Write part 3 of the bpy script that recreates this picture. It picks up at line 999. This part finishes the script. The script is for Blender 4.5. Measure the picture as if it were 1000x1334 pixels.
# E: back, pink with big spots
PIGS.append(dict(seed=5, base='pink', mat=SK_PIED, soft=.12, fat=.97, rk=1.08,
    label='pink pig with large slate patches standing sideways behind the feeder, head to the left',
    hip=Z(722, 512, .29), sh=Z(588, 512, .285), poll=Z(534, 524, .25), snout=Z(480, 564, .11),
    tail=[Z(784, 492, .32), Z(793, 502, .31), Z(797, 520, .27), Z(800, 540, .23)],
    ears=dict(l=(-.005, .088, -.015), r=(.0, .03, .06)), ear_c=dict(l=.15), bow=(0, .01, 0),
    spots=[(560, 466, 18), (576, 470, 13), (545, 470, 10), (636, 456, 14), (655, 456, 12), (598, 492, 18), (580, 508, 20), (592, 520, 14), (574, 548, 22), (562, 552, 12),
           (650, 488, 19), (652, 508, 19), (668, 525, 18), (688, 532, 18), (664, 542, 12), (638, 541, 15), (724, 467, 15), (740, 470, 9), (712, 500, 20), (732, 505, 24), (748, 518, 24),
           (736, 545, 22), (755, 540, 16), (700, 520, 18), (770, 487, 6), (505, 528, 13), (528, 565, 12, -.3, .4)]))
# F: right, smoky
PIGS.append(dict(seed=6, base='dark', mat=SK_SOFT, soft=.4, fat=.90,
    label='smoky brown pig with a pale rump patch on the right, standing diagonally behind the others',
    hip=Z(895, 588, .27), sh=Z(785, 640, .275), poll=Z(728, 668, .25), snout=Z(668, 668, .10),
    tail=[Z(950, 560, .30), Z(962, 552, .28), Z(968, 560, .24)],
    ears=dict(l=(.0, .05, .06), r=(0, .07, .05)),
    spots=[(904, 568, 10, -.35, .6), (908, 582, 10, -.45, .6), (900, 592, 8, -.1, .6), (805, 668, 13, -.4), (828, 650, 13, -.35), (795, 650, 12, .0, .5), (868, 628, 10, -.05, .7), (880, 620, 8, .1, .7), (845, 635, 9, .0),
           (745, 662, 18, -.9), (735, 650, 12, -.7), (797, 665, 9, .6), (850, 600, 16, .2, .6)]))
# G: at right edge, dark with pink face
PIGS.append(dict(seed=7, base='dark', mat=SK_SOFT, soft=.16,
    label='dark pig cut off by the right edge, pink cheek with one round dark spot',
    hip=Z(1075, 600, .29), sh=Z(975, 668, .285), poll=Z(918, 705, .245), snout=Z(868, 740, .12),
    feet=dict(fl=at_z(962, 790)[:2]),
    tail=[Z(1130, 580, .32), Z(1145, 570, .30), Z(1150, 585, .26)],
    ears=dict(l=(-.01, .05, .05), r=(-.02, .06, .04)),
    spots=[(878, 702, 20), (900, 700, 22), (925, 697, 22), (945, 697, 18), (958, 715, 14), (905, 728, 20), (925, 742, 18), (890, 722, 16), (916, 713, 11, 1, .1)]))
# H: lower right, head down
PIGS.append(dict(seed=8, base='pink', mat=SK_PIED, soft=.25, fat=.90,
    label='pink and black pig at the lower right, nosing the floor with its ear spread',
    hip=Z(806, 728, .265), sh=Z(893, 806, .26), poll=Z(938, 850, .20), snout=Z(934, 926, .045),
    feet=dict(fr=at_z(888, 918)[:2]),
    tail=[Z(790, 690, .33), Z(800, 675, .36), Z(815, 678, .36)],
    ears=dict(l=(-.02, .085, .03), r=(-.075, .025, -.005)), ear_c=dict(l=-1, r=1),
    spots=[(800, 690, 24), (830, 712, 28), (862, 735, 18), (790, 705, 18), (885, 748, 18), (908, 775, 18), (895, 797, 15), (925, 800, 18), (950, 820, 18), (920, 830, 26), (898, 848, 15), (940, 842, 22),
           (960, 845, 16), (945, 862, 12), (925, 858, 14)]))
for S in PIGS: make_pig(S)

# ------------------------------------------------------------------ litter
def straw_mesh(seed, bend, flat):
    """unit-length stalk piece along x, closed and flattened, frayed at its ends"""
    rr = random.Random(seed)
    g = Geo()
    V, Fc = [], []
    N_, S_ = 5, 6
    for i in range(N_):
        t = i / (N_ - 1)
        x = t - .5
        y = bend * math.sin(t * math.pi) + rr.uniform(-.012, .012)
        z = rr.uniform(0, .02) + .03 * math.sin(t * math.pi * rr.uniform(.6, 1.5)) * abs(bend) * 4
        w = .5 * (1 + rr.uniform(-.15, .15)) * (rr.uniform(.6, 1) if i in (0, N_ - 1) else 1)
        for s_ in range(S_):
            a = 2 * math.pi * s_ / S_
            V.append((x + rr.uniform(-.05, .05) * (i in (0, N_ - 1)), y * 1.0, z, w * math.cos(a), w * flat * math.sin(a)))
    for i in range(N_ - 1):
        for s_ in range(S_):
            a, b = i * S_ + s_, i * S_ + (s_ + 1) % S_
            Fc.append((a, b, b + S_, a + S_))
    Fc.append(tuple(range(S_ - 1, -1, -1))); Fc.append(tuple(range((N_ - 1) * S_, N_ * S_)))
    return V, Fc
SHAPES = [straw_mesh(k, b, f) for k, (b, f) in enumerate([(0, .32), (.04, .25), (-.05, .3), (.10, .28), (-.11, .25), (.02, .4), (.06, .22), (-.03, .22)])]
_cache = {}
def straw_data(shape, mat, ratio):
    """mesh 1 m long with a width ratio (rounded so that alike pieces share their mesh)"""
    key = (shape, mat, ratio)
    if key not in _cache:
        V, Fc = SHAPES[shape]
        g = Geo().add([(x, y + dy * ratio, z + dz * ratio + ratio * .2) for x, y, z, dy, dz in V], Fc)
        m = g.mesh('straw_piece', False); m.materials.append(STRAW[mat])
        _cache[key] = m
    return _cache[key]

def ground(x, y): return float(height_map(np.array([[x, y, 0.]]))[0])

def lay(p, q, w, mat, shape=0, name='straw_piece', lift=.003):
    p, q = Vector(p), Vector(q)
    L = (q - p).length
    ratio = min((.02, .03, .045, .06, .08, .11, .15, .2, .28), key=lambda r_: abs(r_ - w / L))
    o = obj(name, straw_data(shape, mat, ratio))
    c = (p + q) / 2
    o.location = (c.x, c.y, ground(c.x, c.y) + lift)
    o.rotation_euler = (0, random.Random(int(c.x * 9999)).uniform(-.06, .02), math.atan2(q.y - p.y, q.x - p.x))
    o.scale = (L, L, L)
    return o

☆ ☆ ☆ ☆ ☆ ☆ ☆

**AIM**
Repeat the material above exactly.

**SOLUTION**
Write part 3 of the bpy script that recreates this picture. It picks up at line 999. This part finishes the script. The script is for Blender 4.5. Measure the picture as if it were 1000x1334 pixels.
# E: back, pink with big spots
PIGS.append(dict(seed=5, base='pink', mat=SK_PIED, soft=.12, fat=.97, rk=1.08,
    label='pink pig with large slate patches standing sideways behind the feeder, head to the left',
    hip=Z(722, 512, .29), sh=Z(588, 512, .285), poll=Z(534, 524, .25), snout=Z(480, 564, .11),
    tail=[Z(784, 492, .32), Z(793, 502, .31), Z(797, 520, .27), Z(800, 540, .23)],
    ears=dict(l=(-.005, .088, -.015), r=(.0, .03, .06)), ear_c=dict(l=.15), bow=(0, .01, 0),
    spots=[(560, 466, 18), (576, 470, 13), (545, 470, 10), (636, 456, 14), (655, 456, 12), (598, 492, 18), (580, 508, 20), (592, 520, 14), (574, 548, 22), (562, 552, 12),
           (650, 488, 19), (652, 508, 19), (668, 525, 18), (688, 532, 18), (664, 542, 12), (638, 541, 15), (724, 467, 15), (740, 470, 9), (712, 500, 20), (732, 505, 24), (748, 518, 24),
           (736, 545, 22), (755, 540, 16), (700, 520, 18), (770, 487, 6), (505, 528, 13), (528, 565, 12, -.3, .4)]))
# F: right, smoky
PIGS.append(dict(seed=6, base='dark', mat=SK_SOFT, soft=.4, fat=.90,
    label='smoky brown pig with a pale rump patch on the right, standing diagonally behind the others',
    hip=Z(895, 588, .27), sh=Z(785, 640, .275), poll=Z(728, 668, .25), snout=Z(668, 668, .10),
    tail=[Z(950, 560, .30), Z(962, 552, .28), Z(968, 560, .24)],
    ears=dict(l=(.0, .05, .06), r=(0, .07, .05)),
    spots=[(904, 568, 10, -.35, .6), (908, 582, 10, -.45, .6), (900, 592, 8, -.1, .6), (805, 668, 13, -.4), (828, 650, 13, -.35), (795, 650, 12, .0, .5), (868, 628, 10, -.05, .7), (880, 620, 8, .1, .7), (845, 635, 9, .0),
           (745, 662, 18, -.9), (735, 650, 12, -.7), (797, 665, 9, .6), (850, 600, 16, .2, .6)]))
# G: at right edge, dark with pink face
PIGS.append(dict(seed=7, base='dark', mat=SK_SOFT, soft=.16,
    label='dark pig cut off by the right edge, pink cheek with one round dark spot',
    hip=Z(1075, 600, .29), sh=Z(975, 668, .285), poll=Z(918, 705, .245), snout=Z(868, 740, .12),
    feet=dict(fl=at_z(962, 790)[:2]),
    tail=[Z(1130, 580, .32), Z(1145, 570, .30), Z(1150, 585, .26)],
    ears=dict(l=(-.01, .05, .05), r=(-.02, .06, .04)),
    spots=[(878, 702, 20), (900, 700, 22), (925, 697, 22), (945, 697, 18), (958, 715, 14), (905, 728, 20), (925, 742, 18), (890, 722, 16), (916, 713, 11, 1, .1)]))
# H: lower right, head down
PIGS.append(dict(seed=8, base='pink', mat=SK_PIED, soft=.25, fat=.90,
    label='pink and black pig at the lower right, nosing the floor with its ear spread',
    hip=Z(806, 728, .265), sh=Z(893, 806, .26), poll=Z(938, 850, .20), snout=Z(934, 926, .045),
    feet=dict(fr=at_z(888, 918)[:2]),
    tail=[Z(790, 690, .33), Z(800, 675, .36), Z(815, 678, .36)],
    ears=dict(l=(-.02, .085, .03), r=(-.075, .025, -.005)), ear_c=dict(l=-1, r=1),
    spots=[(800, 690, 24), (830, 712, 28), (862, 735, 18), (790, 705, 18), (885, 748, 18), (908, 775, 18), (895, 797, 15), (925, 800, 18), (950, 820, 18), (920, 830, 26), (898, 848, 15), (940, 842, 22),
           (960, 845, 16), (945, 862, 12), (925, 858, 14)]))
for S in PIGS: make_pig(S)

# ------------------------------------------------------------------ litter
def straw_mesh(seed, bend, flat):
    """unit-length stalk piece along x, closed and flattened, frayed at its ends"""
    rr = random.Random(seed)
    g = Geo()
    V, Fc = [], []
    N_, S_ = 5, 6
    for i in range(N_):
        t = i / (N_ - 1)
        x = t - .5
        y = bend * math.sin(t * math.pi) + rr.uniform(-.012, .012)
        z = rr.uniform(0, .02) + .03 * math.sin(t * math.pi * rr.uniform(.6, 1.5)) * abs(bend) * 4
        w = .5 * (1 + rr.uniform(-.15, .15)) * (rr.uniform(.6, 1) if i in (0, N_ - 1) else 1)
        for s_ in range(S_):
            a = 2 * math.pi * s_ / S_
            V.append((x + rr.uniform(-.05, .05) * (i in (0, N_ - 1)), y * 1.0, z, w * math.cos(a), w * flat * math.sin(a)))
    for i in range(N_ - 1):
        for s_ in range(S_):
            a, b = i * S_ + s_, i * S_ + (s_ + 1) % S_
            Fc.append((a, b, b + S_, a + S_))
    Fc.append(tuple(range(S_ - 1, -1, -1))); Fc.append(tuple(range((N_ - 1) * S_, N_ * S_)))
    return V, Fc
SHAPES = [straw_mesh(k, b, f) for k, (b, f) in enumerate([(0, .32), (.04, .25), (-.05, .3), (.10, .28), (-.11, .25), (.02, .4), (.06, .22), (-.03, .22)])]
_cache = {}
def straw_data(shape, mat, ratio):
    """mesh 1 m long with a width ratio (rounded so that alike pieces share their mesh)"""
    key = (shape, mat, ratio)
    if key not in _cache:
        V, Fc = SHAPES[shape]
        g = Geo().add([(x, y + dy * ratio, z + dz * ratio + ratio * .2) for x, y, z, dy, dz in V], Fc)
        m = g.mesh('straw_piece', False); m.materials.append(STRAW[mat])
        _cache[key] = m
    return _cache[key]

def ground(x, y): return float(height_map(np.array([[x, y, 0.]]))[0])

def lay(p, q, w, mat, shape=0, name='straw_piece', lift=.003):
    p, q = Vector(p), Vector(q)
    L = (q - p).length
    ratio = min((.02, .03, .045, .06, .08, .11, .15, .2, .28), key=lambda r_: abs(r_ - w / L))
    o = obj(name, straw_data(shape, mat, ratio))
    c = (p + q) / 2
    o.location = (c.x, c.y, ground(c.x, c.y) + lift)
    o.rotation_euler = (0, random.Random(int(c.x * 9999)).uniform(-.06, .02), math.atan2(q.y - p.y, q.x - p.x))
    o.scale = (L, L, L)
    return o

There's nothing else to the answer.